§ **Task objective**
The required output consists solely of the lines from the top of the listing through the line containing "scene.camera = cam", transcribed exactly.
□ □ □ □ □
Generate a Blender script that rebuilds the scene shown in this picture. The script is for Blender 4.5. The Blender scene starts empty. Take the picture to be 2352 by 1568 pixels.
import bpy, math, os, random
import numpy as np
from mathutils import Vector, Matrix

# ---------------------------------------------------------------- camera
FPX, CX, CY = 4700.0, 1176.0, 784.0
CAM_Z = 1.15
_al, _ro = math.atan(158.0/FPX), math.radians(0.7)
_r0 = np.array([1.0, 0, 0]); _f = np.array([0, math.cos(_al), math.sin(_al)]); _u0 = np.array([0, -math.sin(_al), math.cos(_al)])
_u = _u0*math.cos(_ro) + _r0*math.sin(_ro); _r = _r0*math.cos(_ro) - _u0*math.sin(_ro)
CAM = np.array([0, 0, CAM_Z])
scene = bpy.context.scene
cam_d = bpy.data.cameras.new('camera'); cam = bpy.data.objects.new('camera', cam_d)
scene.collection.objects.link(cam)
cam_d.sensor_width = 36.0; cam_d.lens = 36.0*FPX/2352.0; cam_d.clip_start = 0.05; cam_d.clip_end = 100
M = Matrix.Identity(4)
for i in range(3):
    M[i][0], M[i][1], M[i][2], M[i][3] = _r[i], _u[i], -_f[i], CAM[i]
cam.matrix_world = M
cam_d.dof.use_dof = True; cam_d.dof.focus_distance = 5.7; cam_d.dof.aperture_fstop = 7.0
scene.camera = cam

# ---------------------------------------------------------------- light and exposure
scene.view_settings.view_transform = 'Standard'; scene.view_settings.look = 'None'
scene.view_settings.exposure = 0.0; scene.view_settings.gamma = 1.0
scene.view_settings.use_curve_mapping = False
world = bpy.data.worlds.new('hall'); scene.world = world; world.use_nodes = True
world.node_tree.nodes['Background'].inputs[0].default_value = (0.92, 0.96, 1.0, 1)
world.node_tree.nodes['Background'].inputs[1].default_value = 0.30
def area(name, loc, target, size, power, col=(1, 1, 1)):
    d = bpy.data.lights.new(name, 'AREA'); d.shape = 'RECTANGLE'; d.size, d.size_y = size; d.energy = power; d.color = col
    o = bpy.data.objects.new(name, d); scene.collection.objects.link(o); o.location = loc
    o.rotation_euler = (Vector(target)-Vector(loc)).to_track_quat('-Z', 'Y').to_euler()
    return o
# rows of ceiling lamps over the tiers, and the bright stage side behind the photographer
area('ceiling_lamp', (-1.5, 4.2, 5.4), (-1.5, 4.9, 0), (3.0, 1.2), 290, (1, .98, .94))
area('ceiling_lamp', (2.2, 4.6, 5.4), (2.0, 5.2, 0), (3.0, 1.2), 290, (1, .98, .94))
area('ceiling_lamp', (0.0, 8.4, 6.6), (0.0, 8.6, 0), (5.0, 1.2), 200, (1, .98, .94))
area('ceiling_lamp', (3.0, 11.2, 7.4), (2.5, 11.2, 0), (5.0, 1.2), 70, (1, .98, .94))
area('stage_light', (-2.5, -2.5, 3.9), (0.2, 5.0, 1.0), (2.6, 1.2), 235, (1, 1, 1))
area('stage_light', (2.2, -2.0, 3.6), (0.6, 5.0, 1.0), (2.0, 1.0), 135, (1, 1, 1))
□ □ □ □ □
§ **Task result**
Generate a Blender script that rebuilds the scene shown in this picture. The script is for Blender 4.5. The Blender scene starts empty. Take the picture to be 2352 by 1568 pixels.
import bpy, math, os, random
import numpy as np
from mathutils import Vector, Matrix

# ---------------------------------------------------------------- camera
FPX, CX, CY = 4700.0, 1176.0, 784.0
CAM_Z = 1.15
_al, _ro = math.atan(158.0/FPX), math.radians(0.7)
_r0 = np.array([1.0, 0, 0]); _f = np.array([0, math.cos(_al), math.sin(_al)]); _u0 = np.array([0, -math.sin(_al), math.cos(_al)])
_u = _u0*math.cos(_ro) + _r0*math.sin(_ro); _r = _r0*math.cos(_ro) - _u0*math.sin(_ro)
CAM = np.array([0, 0, CAM_Z])
scene = bpy.context.scene
cam_d = bpy.data.cameras.new('camera'); cam = bpy.data.objects.new('camera', cam_d)
scene.collection.objects.link(cam)
cam_d.sensor_width = 36.0; cam_d.lens = 36.0*FPX/2352.0; cam_d.clip_start = 0.05; cam_d.clip_end = 100
M = Matrix.Identity(4)
for i in range(3):
    M[i][0], M[i][1], M[i][2], M[i][3] = _r[i], _u[i], -_f[i], CAM[i]
cam.matrix_world = M
cam_d.dof.use_dof = True; cam_d.dof.focus_distance = 5.7; cam_d.dof.aperture_fstop = 7.0
scene.camera = cam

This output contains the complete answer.